Goldman plans to continue to offer financial planning services to its wealthiest clients, with accounts that average $60mn. For less wealthy individuals, Goldman said it would continue to offer funds and other investment products, which would be sold through outside financial advisers, including Creative Planning.

“The point of the transaction is that it allows us to stay focused on the ultra high-net worth business where we have a long-term proven track record,” said Marc Nachmann, Goldman Sachs’ wealth management head. “We see a lot of opportunity for continued growth there, both domestically and internationally.”

Creative Planning, a wealth management firm with $245bn in assets, is run by chief executive Peter Mallouk, the author of several popular personal finance books including The Path: Accelerating Your Journey to Financial Freedom.

Mallouk also uses social media platform X, formerly Twitter, to dispense advice to more than 37,000 followers. He has co-authored books with lifestyle coach Tony Robbins, who previously served as chief of investor psychology at Creative Planning before leaving in 2019.

The business Goldman is selling grew out of United Capital, a California-based investment adviser that it acquired for $750mn in 2019. The unit grew 20 per cent under Goldman’s ownership, but was never integrated into the rest of the firm’s wealth management unit.

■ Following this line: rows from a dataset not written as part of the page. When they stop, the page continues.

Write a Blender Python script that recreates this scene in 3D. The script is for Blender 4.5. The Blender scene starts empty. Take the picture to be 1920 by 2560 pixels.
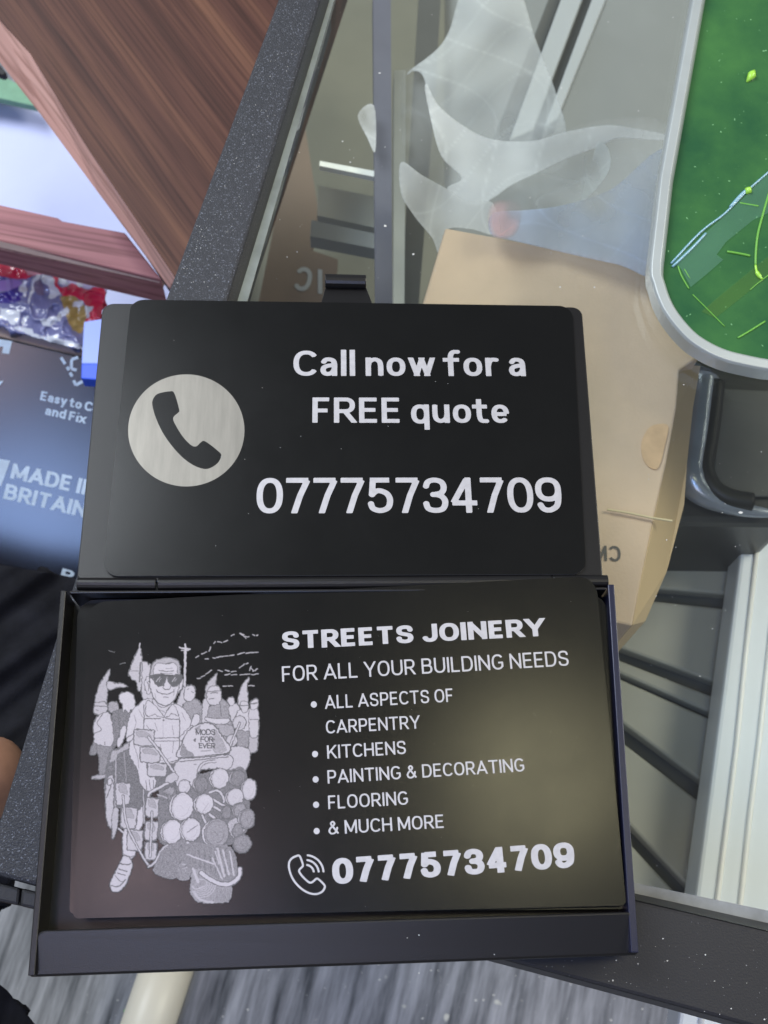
import bpy, bmesh, math, random
import numpy as np
from mathutils import Vector, Matrix

# ------------------------------------------------------------------ camera, world, lamps
# Lengths are written in millimetres (glass top = 0) and stored in metres.
SC = bpy.context.scene
COL = SC.collection
MM = 0.001
ZT = 18.0                                        # height of the tray rim above the glass
RC = np.array([[.99901, -.022348, .038467], [-.00716, -.934167, -.356764], [.043908, .356135, -.933402]])
CC = np.array([-.7559, -62.2958, 199.758 + ZT])
cam = bpy.data.cameras.new('camera')
cam.sensor_fit = 'HORIZONTAL'; cam.sensor_width = 36.0; cam.lens = 3000 / 1920 * 36.0
cam.clip_start = .005; cam.clip_end = 60
camo = bpy.data.objects.new('camera', cam); COL.objects.link(camo)
_r = RC.T @ np.diag([1, -1, -1])
camo.matrix_world = Matrix([[*_r[i], CC[i] * MM] for i in range(3)] + [[0, 0, 0, 1]])
SC.camera = camo
cam.dof.use_dof = True; cam.dof.focus_distance = .212; cam.dof.aperture_fstop = 60

wd = bpy.data.worlds.new('World'); SC.world = wd; wd.use_nodes = True
bg = wd.node_tree.nodes['Background']
bg.inputs[0].default_value = (.86, .92, 1.0, 1); bg.inputs[1].default_value = .24
SC.view_settings.view_transform = 'Standard'; SC.view_settings.look = 'None'
SC.view_settings.exposure = 0.0; SC.view_settings.gamma = 1.0

def area(name, loc, target, size, watts, colour, size_y=None, spread=180):
    l = bpy.data.lights.new(name, 'AREA'); l.energy = watts; l.color = colour; l.size = size * MM
    if size_y: l.shape = 'RECTANGLE'; l.size_y = size_y * MM
    else: l.shape = 'DISK'
    l.spread = math.radians(spread)
    o = bpy.data.objects.new(name, l); COL.objects.link(o)
    o.location = Vector(loc) * MM
    o.rotation_euler = (Vector(target) - Vector(loc)).to_track_quat('-Z', 'Y').to_euler()
    return o
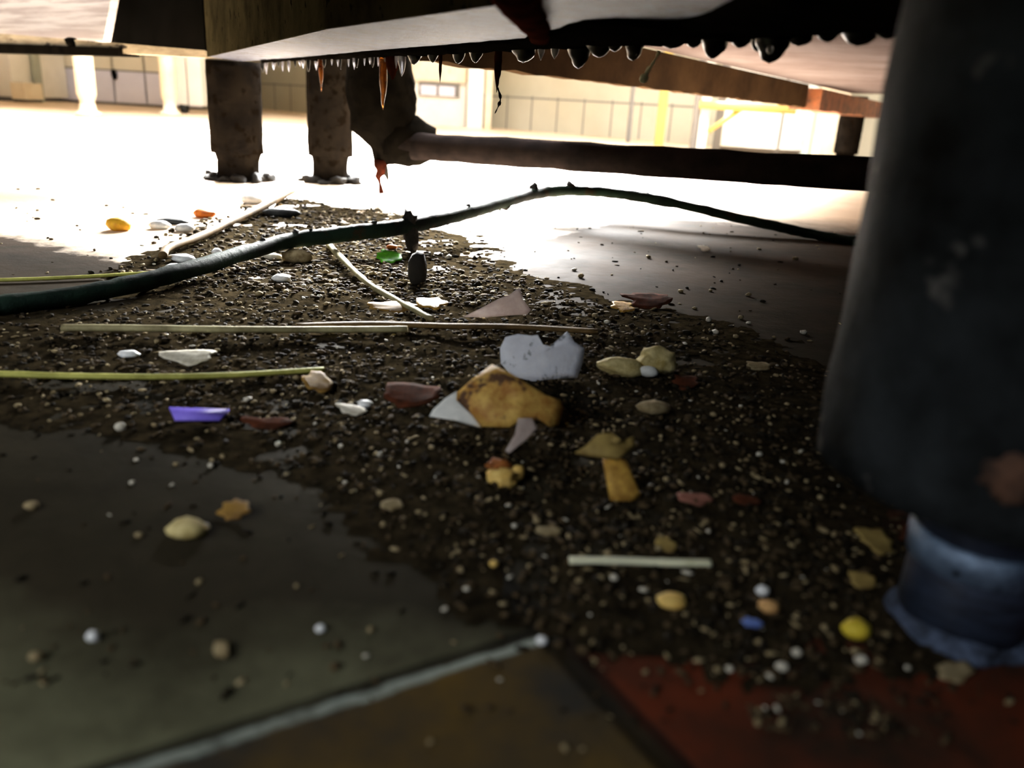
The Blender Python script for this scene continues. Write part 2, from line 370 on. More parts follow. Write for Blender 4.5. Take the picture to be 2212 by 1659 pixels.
# grease coat under the flange; its widening paints in the shade by the near leg
cpx = [(560, 133), (700, 121), (800, 112), (1000, 97), (1130, 86), (1190, 70), (1260, 48), (1330, 44), (1450, 50), (1520, 36), (1580, 8), (1640, -30), (1700, -140)]
edge = [fl(x, y, ZB-.001).to_2d() for x, y in cpx]
p = MB(); rows = []
for i in range(110):
    t = i/109*(T1-.35)+.03
    w = None
    for k in range(len(edge)-1):
        ta, tb = (edge[k]-FARA).dot(UD), (edge[k+1]-FARA).dot(UD)
        if ta <= t <= tb: f = (t-ta)/(tb-ta); w = ((edge[k].lerp(edge[k+1], f))-FARA).dot(UN)
    if w is None: w = -.004 if t < .3 else -.111
    w = max(-.113, min(w, -.004))+.003*noise.noise(Vector((t*60, 4, 0)))
    w1 = .004+.0015*noise.noise(Vector((t*90, 0, 0))); row = []
    for k in range(9):
        u = k/8; g = far(t)+UN*(w+(w1-w)*u); dz = (0 if k in (0, 8) else .0022+.0018*noise.noise(Vector((g.x*70, g.y*70, 0)))+.0012*noise.noise(Vector((g.x*190, g.y*190, 3))))
        row.append((g.x, g.y, ZB-.0004-max(dz, .0004)))
    row += [(row[8][0], row[8][1], ZB+.003), (row[0][0], row[0][1], ZB+.003)]
    rows.append(row)
vs_ = [v for r_ in rows for v in r_]; K = 11
fs_ = [[a_*K+k, a_*K+(k+1) % K, (a_+1)*K+(k+1) % K, (a_+1)*K+k] for a_ in range(len(rows)-1) for k in range(K)]
fs_ += [list(range(K)), [(len(rows)-1)*K+k for k in range(K)]]
p.add(vs_, fs_, 'grease')
coat = p.build('grease_shade_coat', rng, True, 'black grease with painted shade')
# drips along the lip
FN = Vector((UN.x, UN.y, 0)); FP = Vector((FARA.x, FARA.y, 0))
def drip(px, y0, y1, w, m, name='grease_drip', bulge=.0):
    c = onplane(px, y0, FP, FN); e = onplane(px-(y1-y0)*.06, y1, FP, FN); e.z = max(e.z, .02)
    s = (c-EYE).length/F; r = w/2*s; L_ = max(c.z, ZB-.002)-e.z; top = max(c.z, ZB-.002)+.002
    pr = []
    for k in range(11):
        u = k/10; rr = r*(math.sqrt(max(0, 1-u**2.2))*(1-.3*u) if m == 'wetgrease' else (1-u)**.75*.75+.25*math.sin(math.pi*min(1, u*1.02)))
        if bulge: rr = r*(.55+.45*math.cos(u*3.1)*.8) if u < .6 else r*(.3+bulge*math.sin((u-.6)/.4*math.pi))
        pr.append((-(L_+.002)*u, max(rr*(1 if u < 1 else .2), .0002)))
    q = MB(); q.lathe(pr[::-1], (c.x, c.y, top), m, 14, r*.18, 260); return q.build(name, coat)
for a_ in [(693, 140, 198, 12, 'amber'), (828, 138, 238, 22, 'amber'), (848, 136, 172, 34, 'redgrease'), (868, 136, 165, 20, 'clearfat'), (895, 124, 140, 32, 'wetgrease'), (935, 122, 136, 24, 'wetgrease'), (952, 124, 180, 9, 'redgrease'), (990, 118, 138, 30, 'wetgrease'), (1028, 116, 136, 32, 'wetgrease'), (1077, 110, 200, 20, 'redgrease'), (1132, 98, 136, 62, 'wetgrease'), (1170, 98, 130, 20, 'clearfat'), (1200, 96, 128, 26, 'clearfat'), (1253, 95, 148, 54, 'wetgrease'), (1296, 94, 124, 60, 'wetgrease'), (1372, 90, 132, 48, 'wetgrease'), (1330, 90, 112, 40, 'wetgrease'), (1450, 85, 106, 70, 'wetgrease'), (1545, 76, 127, 64, 'wetgrease'), (1500, 80, 104, 50, 'wetgrease'), (1600, 74, 104, 60, 'wetgrease'), (1672, 70, 138, 76, 'wetgrease'), (1640, 80, 112, 40, 'wetgrease'), (1730, 66, 100, 70, 'wetgrease'), (1790, 66, 92, 60, 'wetgrease'), (1860, 62, 100, 90, 'wetgrease'), (1920, 58, 86, 70, 'wetgrease')]:
    drip(*a_)
for k in range(26):
    x = 566+k*11.5+random.uniform(-4, 4); y = 137-(x-560)*.04
    drip(x, y, y+random.uniform(10, 24), random.uniform(5, 10), 'clearfat' if k % 3 else 'wetgrease')
c = onplane(1664, 106, FP-FN*.008, FN); q = MB(); q.blob(c, .0014, .0014, .0018, 'clearfat', nz=.1); q.build('fat_bead', coat, label='white bead of congealed fat')
# smear of reddish grease crossing the flange
q = MB(); pa = [fl(1105, -25, .149), fl(1120, 10, .147), fl(1140, 40, .1465), fl(1158, 65, .146), fl(1168, 90, .146)]
q.tube(bez(pa, 6), [.0075]*6+[.0068]*6+[.0058]*6+[.0046]*6+[.002], 'redgrease', 14, .0012, 200, flat=.5); q.build('grease_smear', rng, label='reddish brown grease smear')
# thread under one drip
q = MB(); pa = [onplane(1075+dx, y, FP, FN) for dx, y in ((0, 190), (6, 212), (2, 228), (-6, 245))]; q.tube(bez(pa, 5), [.0007, .0006, .0005, .0008, .0011, .0008, .0004, .0005, .0011, .0012, .0006, .0003, .0003, .0005, .0004, .0002], 'dust', 6); q.build('grease_strand', rng)
q = MB(); pa = [onplane(x, y, FP, FN) for x, y in ((1424, 112), (1412, 135), (1398, 155), (1388, 178))]; q.tube(bez(pa, 5), [.0006]*8+[.001]*4+[.002]*3+[.0012], 'straw', 8, .0005, 300); q.build('food_strand', rng, label='pale tan dangling strand')

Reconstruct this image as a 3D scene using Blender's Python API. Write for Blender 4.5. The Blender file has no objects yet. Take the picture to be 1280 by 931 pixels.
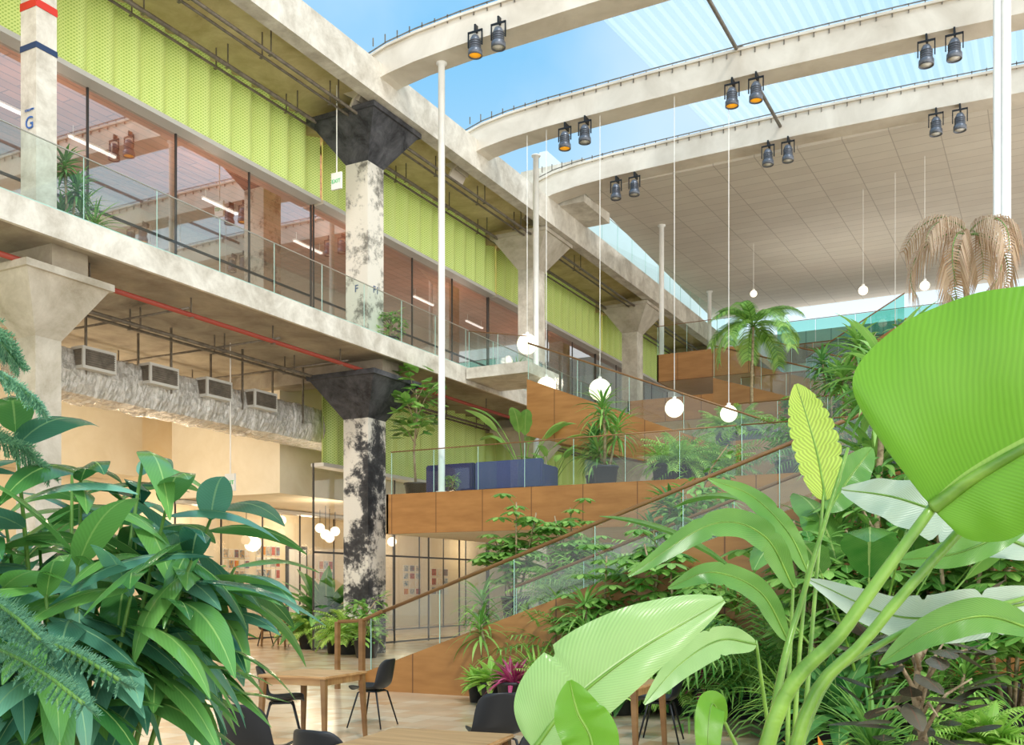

It is the second deal executed under Solomon to be undone. The bank this year put up for sale GreenSky, the online lending business that it acquired in 2021, though a deal has yet to be announced.

Losses from the push into mass-market banking have contributed to the pressure on Solomon, who is contending with the most challenging period of his nearly five-year tenure as chief. He has so far retained the backing of the Wall Street bank’s directors and some of its top shareholders but is facing an internal backlash over his blunt leadership style as well as critical news stories.